Written by: Jessica McCormick

Wednesday, 19 October 2016

5 Study Tips While Abroad

5 Study Tips While Abroad 

Studying abroad can be a fun time full of new adventures but remember, you still have to take your classes, so with any luck these five easy tips can help make your life less stressful as you embark on this new adventure. 

1.      Get a planner.
Even if you don’t use one back home you will need one while studying abroad. If you have a well organized planner, you can save yourself some stress and confusion later in the semester. Buying a planner is the first step but really writing in it is step two. Take the syllabus and mark down the dates for your papers and tests as well as the trips you are taking. A planner can keep everything organized while you are travelling around the world while still trying to  pass all your classes.
2.      Use your time wisely.
In past semesters, it was easy to put all your homework off till the weekend and binge watch all six seasons of your favorite show. While abroad, you won’t have time on the weekends.

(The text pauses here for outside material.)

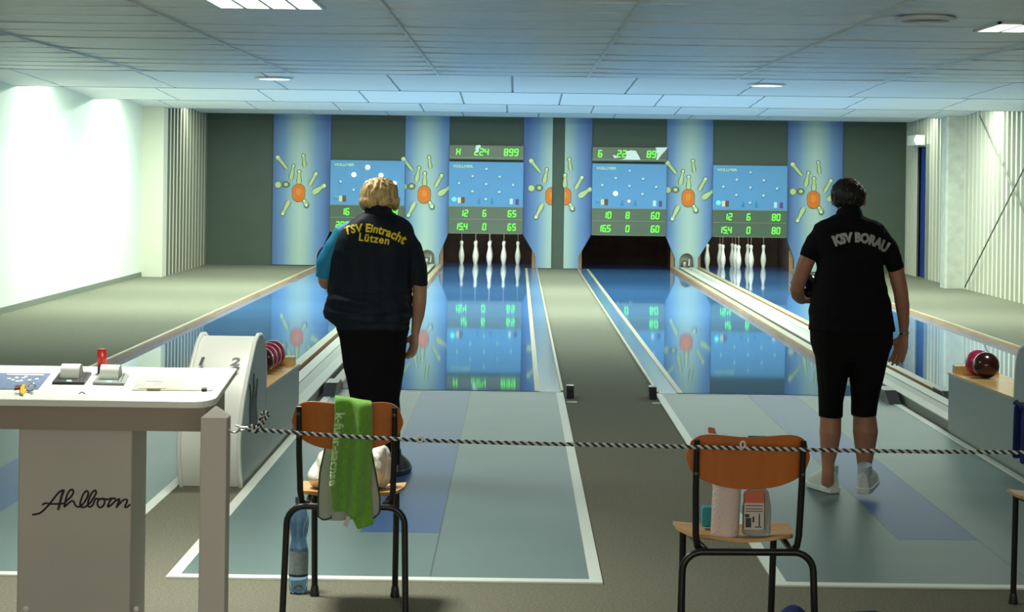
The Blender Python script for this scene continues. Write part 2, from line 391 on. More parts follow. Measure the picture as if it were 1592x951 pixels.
for k, (c, xl, xr, gi) in enumerate(mural_cx):
    if gi == 0: pts = outline(1, xl=xl, xr=None, zt=2.6); pts = [(xl, 2.6), (xl, .015), (LC[0] - LANE_HW, .015), (LC[0] - LANE_HW, .215), (BC[0] - .636, .59), (BC[0] - .636, 2.6)]
    elif gi == 1: pts = outline(1, zt=2.6, notch=PC[0], z0=.015)
    elif gi == 3: pts = outline(3, zt=2.6, notch=PC[1], z0=.015)
    elif k == 2: pts = outline(2, xr=.585, zt=2.6, z0=.015)
    elif k == 3: pts = [(.795, 2.6), (.795, .015), (LC[2] - LANE_HW, .015), (LC[2] - LANE_HW, .215), (BC[2] - .636, .59), (BC[2] - .636, 2.6)]
    else: pts = [(BC[3] + .636, 2.6), (BC[3] + .636, .59), (LC[3] + LANE_HW, .215), (LC[3] + LANE_HW, .015), (5.52, .015), (5.52, 2.6)]
    pts = [(x, max(z, .015)) for x, z in pts]
    b = MB(); b.prism([(x, WY - .02, z) for x, z in pts], (0, .018, 0))
    clip = {2: 'L', 3: 'R'}.get(k)
    gx = {0: -3.72, 1: -1.585, 2: .585, 3: .80, 4: 2.90, 5: 5.03}[k]
    graphic(b, gx, BZ, clip)
    cx_ = {0: -3.70, 1: -1.56, 2: .62, 3: .76, 4: 2.92, 5: 5.06}[k]
    o = b.build('mural', [M['mural'], M['pinout'], M['pinprint'], M['pinhi'], M['ballprint'], M['ballhi']], origin=(cx_, WY, 0))
    tag(o, mlabels[k], 'mural', 'printed mural panels on the back wall')
# ------------------------------------------------------------------ scoreboards
M['board'] = glossy('board_blue', (.10, .30, .56), .4)
M['boardgrey'] = glossy('board_grey', (.10, .14, .095), .2)
M['boardedge'] = mat('board_edge', (.03, .05, .05), .5)
M['seg'] = mat('green_digit', (.05, .5, .03), .5, emit=(.13, 1, .04), es=1.5)
M['segdark'] = mat('digit_window', (.01, .07, .01), .4)
M['bulb'] = mat('unlit_bulb', (.55, .75, .85), .3)
M['bulbrim'] = mat('bulb_rim', (.08, .22, .42), .5)
M['bulblit'] = mat('lit_bulb', (1, 1, .95), .3, emit=(1, 1, .92), es=2.2)
M['bulbdim'] = mat('dim_warm_bulb', (1, .8, .7), .3, emit=(1, .8, .65), es=.6)
M['cyan'] = mat('cyan_lamp', (.1, .7, .6), .3, emit=(.1, .95, .8), es=1.0)
M['logo'] = mat('logo_print', (.42, .68, .48), .5)
M['iconbrown'] = mat('icon_brown', (.12, .06, .04), .5); M['iconpurple'] = mat('icon_purple', (.10, .05, .22), .5); M['iconblue'] = mat('icon_blue', (.03, .22, .45), .5); M['iconcream'] = mat('icon_cream', (.70, .66, .42), .5)
M['paintedglare'] = mat('painted_glare', (.85, .88, .84), .6, noise_amt=.06, noise_scale=30)  # flat white shapes stand in for bright reflections on the top displays
SEG = {'0': 'abcdef', '1': 'ef', '2': 'abged', '3': 'abgcd', '4': 'fgbc', '5': 'afgcd', '6': 'afgcde', '7': 'abc', '8': 'abcdefg', '9': 'abcdfg', 'H': 'febcg', ' ': ''}
def digits(b, s, xr, zc, y, h, wd=None):                       # right aligned at xr
    adv = wd * 1.22; t = h * .07; n = len([c for c in s if c != '.']); i = 0
    for ch in s:
        if ch == '.':
            x = xr - (n - i) * adv + adv - wd - wd * .17; b.box(x, x + t * 1.3, y, y + .003, zc - h / 2 - t, zc - h / 2 + t); continue
        i += 1; x0 = xr - (n - i) * adv - wd
        def sl(z): return (z - zc) * .08
        def bar(xa, za, xb, zb):
            if abs(za - zb) < 1e-6: b.prism([(xa + sl(za - t), y, za - t), (xb + sl(za - t), y, za - t), (xb + sl(za + t), y, za + t), (xa + sl(za + t), y, za + t)], (0, .003, 0))
            else: b.prism([(xa - t + sl(za), y, za), (xa + t + sl(za), y, za), (xa + t + sl(zb), y, zb), (xa - t + sl(zb), y, zb)], (0, .003, 0))
        zt, zm, zb_ = zc + h / 2 - t, zc, zc - h / 2 + t; g = t * .9
        S_ = {'a': (x0 + g, zt, x0 + wd - g, zt), 'g': (x0 + g, zm, x0 + wd - g, zm), 'd': (x0 + g, zb_, x0 + wd - g, zb_),
              'f': (x0 + t, zm + g * .4, x0 + t, zt - g * .2), 'e': (x0 + t, zb_ + g * .2, x0 + t, zm - g * .4), 'b': (x0 + wd - t, zm + g * .4, x0 + wd - t, zt - g * .2), 'c': (x0 + wd - t, zb_ + g * .2, x0 + wd - t, zm - g * .4)}
        keys = SEG[ch] if ch != '1' else 'bc'
        for k in keys: bar(*S_[k])
K = 1.264 / 692; BT = 1.806
def board(ci, rows_, lit, dim, cy, top, label):
    cx = BC[ci]; x0 = cx - .632; yf = WY - .10
    t = thing('scoreboard', (cx, WY, .59), label, 'scoreboard', 'electronic scoreboards above the pin pits')
    def X(u): return x0 + (u - 108) * K
    def Z(v): return BT - (v - 210) * K
    b = MB(); b.box(x0, x0 + 1.264, yf + .004, WY - .03, BT - 415 * K, BT); b.build('upper_panel', M['board'], t, bevel=.008)
    b = MB(); b.box(x0, x0 + 1.264, yf + .004, WY - .03, .59, BT - 417 * K); b.build('digit_panel', M['boardgrey'], t, bevel=.006, label='grey-green panel with two rows of green digits')
    b = MB(); b.box(x0, x0 + 1.264, yf - .006, yf + .004, BT - 416 * K - .006, BT - 416 * K + .004)
    for vv in (742, 874): b.box(x0 + .02, x0 + 1.244, yf - .003, yf + .004, Z(vv) - .004, Z(vv) + .003)
    b.build('frame_strip', mat('frame_strip', (.25, .32, .24), .4, metal=.3), t)
    vs, fs = text_mesh('VOLLMER', .060, .0036, 1.3); b = MB(); b.add([(X(238) + p[0], yf - .001, Z(255) + p[1]) for p in vs], fs); b.build('logo', M['logo'], t)
    bl = [(455,275),(328,345),(580,348),(203,412),(455,418),(704,422),(327,487),(578,490),(453,558)]
    for k, (u, v) in enumerate(bl):
        on = k in lit; r = .031 if on else (.028 if k in dim else .026)
        b = MB(); b.lathe([(r * 1.25, 0), (r * 1.25, -.006), (r, -.010)], (X(u), yf + .004, Z(v)), 16, 'Y'); b.mi = 1
        b.lathe([(r, -.008), (r * .9, -.016), (r * .5, -.024), (.001, -.028)], (X(u), yf + .004, Z(v)), 16, 'Y')
        b.build('bulb', [M['bulbrim'] if not on else M['bulblit'], M['bulblit'] if on else (M['bulbdim'] if k in dim else M['bulb'])], t, smooth=True, label='lit white bulb' if on else None)
    b = MB(); b.lathe([(.038, 0), (.038, -.008), (.001, -.016)], (X(160), yf + .004, Z(560)), 16, 'Y'); b.build('indicator_lamp', M['cyan'] if cy else M['board'], t, label='glowing cyan lamp' if cy else None)
    b = MB()
    b.box(X(192), X(223), yf, yf + .004, Z(594), Z(542)); b.mi = 1; b.box(X(223), X(258), yf, yf + .004, Z(596), Z(540)); b.build('book_icon', [M['iconcream'], M['iconbrown']], t)
    b = MB(); b.box(X(676), X(704), yf, yf + .004, Z(600), Z(548)); b.build('pale_icon', M['bulb'], t); b = MB(); b.box(X(730), X(760), yf, yf + .004, Z(604), Z(550)); b.build('purple_icon', M['iconpurple'], t)
    for u in (390, 512):
        b = MB(); b.prism([(X(u - 16), yf, Z(600)), (X(u + 16), yf, Z(600)), (X(u + 3), yf, Z(545)), (X(u - 3), yf, Z(545))], (0, .004, 0)); b.build('cone_icon', M['iconblue'], t)
    for k, r in enumerate(rows_):
        v = 688 if k == 0 else 812
        for s, xr in zip(r, (290, 460, 737)):
            b = MB(); digits(b, s, X(xr if k == 0 or xr != 290 else 286), Z(v), yf - .001, .118, .064); b.build('number', M['seg'], t, label='green seven-segment digits')
    if top:
        z1, z0 = BT + 155 * K, BT + 20 * K
        b = MB(); b.box(x0, x0 + 1.264, yf + .02, WY - .03, z0, z1); td = b.build('top_display', M['boardgrey'], t, bevel=.006, label='separate narrow digit display above the board')
        for s, xr in zip(top, (212, 475, 750) if ci == 1 else (200, 425, 700)):
            b = MB(); digits(b, s, X(xr), Z(118), yf + .015, .122, .071); b.build('top_number', M['seg'], td, label='green seven-segment digits')
        b = MB(); b.box(x0 + .02, x0 + 1.244, yf + .012, yf + .02, Z(172), Z(168)); b.build('top_strip', mat('frame_strip', (.25, .32, .24), .4, metal=.3), t)
    return t, X, Z, yf
board(0, (('16', '8', '84'), ('20.0', '0', '84')), (0, 1, 2, 4, 5), (), False, None, 'scoreboard partly hidden by the left bowler, its round bulbs lit white')
t2, X2, Z2, yf = board(1, (('12', '6', '65'), ('15.4', '0', '65')), (), (), True, ('H', '224', '899'), 'scoreboard with green digits H 224 899 above and 65 at lower right')
b = MB(); b.prism([(X2(u), yf + .004, Z2(v)) for u, v in ((352,60),(395,52),(402,72),(385,84),(372,120),(350,128),(358,90))], (0, .004, 0)); b.build('painted_glare', M['paintedglare'], t2)
t3, X3, Z3, yf = board(2, (('10', '8', '60'), ('16.5', '0', '60')), (6,), (8,), False, ('6', '22', '89'), 'scoreboard with white painted glare over its top display and 60 at lower right')
sh = lambda u: u + 10
for poly in ([(352,185),(385,178),(408,170),(418,104),(455,96),(500,100),(530,150),(546,185)], [(682,66),(795,64),(775,95),(738,135),(706,180),(690,182),(700,130)], [(284,142),(318,146),(332,165),(305,172)]):
    b = MB(); b.prism([(X3(u + 10), yf + .002, Z3(v - 12)) for u, v in poly], (0, .004, 0)); b.build('painted_glare', M['paintedglare'], t3)
board(3, (('12', '6', '80'), ('15.4', '0', '80')), (), (), True, None, 'scoreboard with 80 twice at the right, furthest right of the four')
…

So, put down the Netflix and do your homework instead. If you use the free time you have throughout the week to do little bits of your work you won’t have to spend all Sunday night cramming in a week’s worth of assignments. 
3.      Bring some homework with you.
I know it sounds lame to pack homework on your trip, but you will be thankful later if you do. Use all that time on a train or plane to catch up on your reading assignments. If you don’t want to take the whole book, make a copy of the chapters you need to read to save space. If you do some homework while you travel you will have less to finish when you get back.
4.      Use all your available resources.
This one is just a good study tip in general.  While abroad, make sure to visit the library. Yes, there is a library. It also has quiet floors so you can actually get some work done. You can also visit sites like or to help make your study session more productive.
5.      Eliminate outside distractions.
It is 2016 and everyone has a mobile phone attached to them all hours of the day, but if you want to make your study time more effective then lock your phone in a drawer and get to work. Getting your mind away from your friends latest Facebook post or your ex’s last Instagram photo will keep your mind more focused on the assignment at hand. Trust me, all your social media sites will still be there after you finish your homework and your GPA will thank you later.

When you study abroad, you hear a lot about the places people go and the amazing things they see but a lot of people forget to mention the classes they were in. Don’t let those smiling faces fool you. The classes can be tough, but hopefully with these quick study tips you can conquer your classes and even the world.